Steve Cherrett describes himself as an ‘accidental landlord’. He was unable to sell his flat as a result of property prices stalling in 2008, so decided to let it instead.
Thanks to the prolonged low interest rate environment Cherrett says he has made a reasonable return on his property investment. So much so, that last month he decided to cash in his ISA holdings to fund a deposit on a second flat in the Teeside area, close to where he lives.
“I see both these flats as being long term investments that will hopefully help out my kids,” he said. “Property prices have not been buoyant in this area, but over 15 years or so I would hope to pay off the mortgage and own these assets outright. Hopefully the rent will cover the mortgage interest and give me a small return on top.”
Cherrett says his ISA holdings have made a positive return in recent years, but given the recent stock market turmoil - and his concerns about more shocks in store - he's glad he made the decision to bank some of these gains and diversify into residential property.
One of the funds he has recently sold is Henderson China Opportunities. He says: “I first invested in this back in 2000. Not surprisingly this has been a bumpy ride, but over the last decade and a half I’ve seen the value of my holding increase fourfold.”
He initially invested a lump sum but also drip-fed more money in over this period, particularly at times when the market dipped.
Given the shakeout in the Chinese stock market last month, Cherrett says he’s lucky to have exited this market when he did.
For those who want to brave the volatile world of Chinese equities this Henderson fund gets an impressive Bronze rating from Morningstar fund analysts reflecting their confidence in his deliver value over the longer-term for investors. It is managed by Charlie Awdry, who has accumulated a wealth of experience in this market over the past decade. Awdry has a four-star rating showing he has managed to deliver consistent past performance.
Emerging Market Funds for Two Long Term Investors
Cherrett takes a similar higher-risk approach in the investments he’s made for his children. These include investments in Hong Kong and China for his daughter Alice, and a more recent investment in Invesco Latin America, on behalf of his son, Rufus.
“The investments in Latin America have not performed as well as those in Asia, and to date we’ve lost money on this investment,” Cherrett admitted.
This fund has fallen by 12% over the past three years and is down 9% over five years, according to Morningstar data.
This though reflects wider problems in this region, where there have been headwinds from poor commodity prices and unpredictable politics. This Invesco fund itself receives a three star rating - showing that although investors like Cherrett have lost money in this fund, losses are more significant in other funds invested in this region.
Cherrett says he is considering getting out - even though this will mean taking a loss - and reinvesting the money into another fund. “I had a similar holding in my SIPP and I’ve already switched that into a European fund instead.”

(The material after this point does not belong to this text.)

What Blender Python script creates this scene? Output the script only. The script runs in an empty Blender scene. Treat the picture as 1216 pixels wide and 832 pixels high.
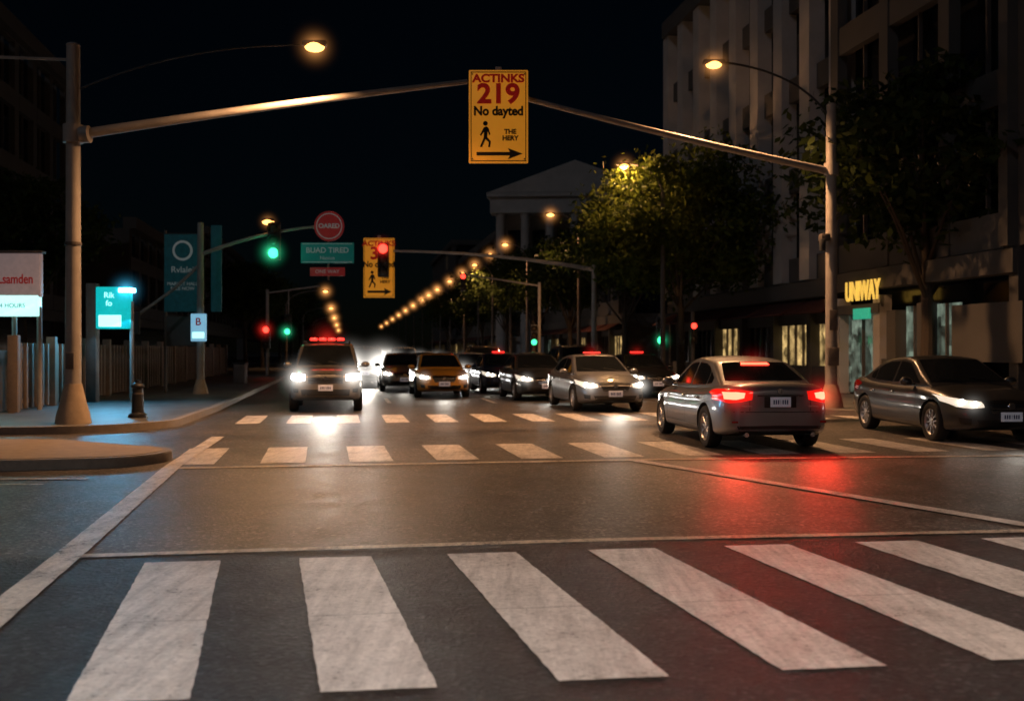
import bpy, bmesh, math, random
import numpy as np
from mathutils import Vector, Matrix
from mathutils.bvhtree import BVHTree
random.seed(7); np.random.seed(7)
scene=bpy.context.scene
COL=scene.collection
SL=-0.163                      # street heading: dx/dy
def S(off,y): return (off+SL*y, y)

# ------------------------------------------------------------------ materials
def newmat(name):
    m=bpy.data.materials.new(name); m.use_nodes=True
    nt=m.node_tree; nt.nodes.clear()
    out=nt.nodes.new('ShaderNodeOutputMaterial')
    b=nt.nodes.new('ShaderNodeBsdfPrincipled')
    nt.links.new(b.outputs[0],out.inputs[0])
    return m,nt,b,out
def N(nt,t,**k):
    n=nt.nodes.new(t)
    for a,v in k.items(): setattr(n,a,v)
    return n
def ramp(nt,src,stops,mode='LINEAR'):
    r=N(nt,'ShaderNodeValToRGB'); r.color_ramp.interpolation=mode
    e=r.color_ramp.elements
    while len(e)<len(stops): e.new(0.5)
    for i,(p,c) in enumerate(stops):
        e[i].position=p; e[i].color=c if len(c)==4 else (*c,1)
    nt.links.new(src,r.inputs[0]); return r
def noise(nt,vec,scale,detail=4,rough=0.6,dist=0.0):
    n=N(nt,'ShaderNodeTexNoise'); n.inputs['Scale'].default_value=scale
    n.inputs['Detail'].default_value=detail; n.inputs['Roughness'].default_value=rough
    n.inputs['Distortion'].default_value=dist
    nt.links.new(vec,n.inputs['Vector']); return n
def mixc(nt,f,a,b,blend='MIX'):
    m=N(nt,'ShaderNodeMix',data_type='RGBA',blend_type=blend)
    for s,v in ((m.inputs[0],f),(m.inputs[6],a),(m.inputs[7],b)):
        if hasattr(v,'is_output'): nt.links.new(v,s)
        elif isinstance(v,(int,float)): s.default_value=v
        else: s.default_value=(*v,1)
    return m.outputs[2]
def mth(nt,op,a,b=0.0,clamp=False):
    m=N(nt,'ShaderNodeMath',operation=op,use_clamp=clamp)
    for s,v in ((m.inputs[0],a),(m.inputs[1],b)):
        if hasattr(v,'is_output'): nt.links.new(v,s)
        else: s.default_value=v
    return m.outputs[0]
def simple(name,base,rough=0.5,metal=0.0,em=None,es=0.0,var=0.15,scale=6.0,coat=0.0,bump=0.0,spec=0.5):
    m,nt,b,out=newmat(name)
    tc=N(nt,'ShaderNodeTexCoord')
    n=noise(nt,tc.outputs['Object'],scale,5)
    lo=tuple(c*(1-var) for c in base); hi=tuple(min(1,c*(1+var)) for c in base)
    r=ramp(nt,n.outputs[0],[(0.3,lo),(0.7,hi)])
    nt.links.new(r.outputs[0],b.inputs['Base Color'])
    rr=N(nt,'ShaderNodeMapRange'); rr.inputs[3].default_value=max(0,rough*0.85); rr.inputs[4].default_value=min(1,rough*1.2)
    nt.links.new(n.outputs[0],rr.inputs[0]); nt.links.new(rr.outputs[0],b.inputs['Roughness'])
    b.inputs['Metallic'].default_value=metal
    b.inputs['Specular IOR Level'].default_value=spec
    b.inputs['Coat Weight'].default_value=coat; b.inputs['Coat Roughness'].default_value=0.06
    if em is not None:
        b.inputs['Emission Color'].default_value=(*em,1); b.inputs['Emission Strength'].default_value=es
    if bump>0:
        bp=N(nt,'ShaderNodeBump'); bp.inputs['Strength'].default_value=bump; bp.inputs['Distance'].default_value=0.02
        nt.links.new(n.outputs[0],bp.inputs['Height']); nt.links.new(bp.outputs[0],b.inputs['Normal'])
    return m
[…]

Reinvesting Income to Boost SIPP Returns
Elsewhere in his SIPP, Cherrett invests in a number of more mainstream core funds, including Invesco Perpetual Income. Despite its star manager - Neil Woodford - leaving last year, Cherrett says he is sticking with this fund, which has recently been awarded a Bronze Rating by Morningstar fund analysts.
They describe the current manager, Mark Barnett, as ‘a skilled UK equity investor’. Morningstar analysts add: “Although the team changes in 2014 and [Barnett’s] workload temper our conviction for this fund we think the fund worthy of a positive rating… while Barnett’s strong record on similar mandates gives him a Bronze Rating.”
AIM Shares Prove Hit and Miss
Cherrett also dabbles in direct shareholdings from time to time. He says he considers this more of a gamble, and would is only prepared to invest small amount, that he can potentially afford to lose.
He mainly invests in smaller companies, many of which are listed on the AIM market.
Cherrett works as a mortgage specialist for a firm of financial advisers and says that he picks up the odd tip from colleagues from time to time. “If a company sounds like it has got an interesting story I might take a bit of a punt on it, but I’d only invest a small amount.
“I’d rather not lose the money obviously, but I find that these investments either do very well or go spectacularly wrong.”
His best investment has been in Rockhopper Exploration (RKH). Although shares in this oil and gas exploration firm have been on a decline since early 2012, Cherrett says he invested prior to this, when prices rose rapidly in 2010.
“Fortunately I only held these shares for a relatively short time, and got out before the oil price fell. As a result I made an excellent return on these shares.”
But not all his forays into the commodities market have proved as lucrative. His worse investment has been Afren an African-focused oil company which recently went into administration.
He said: “I bought these shares when they were around 28p each. When started to slide when the oil price slumped and are now effectively worthless.”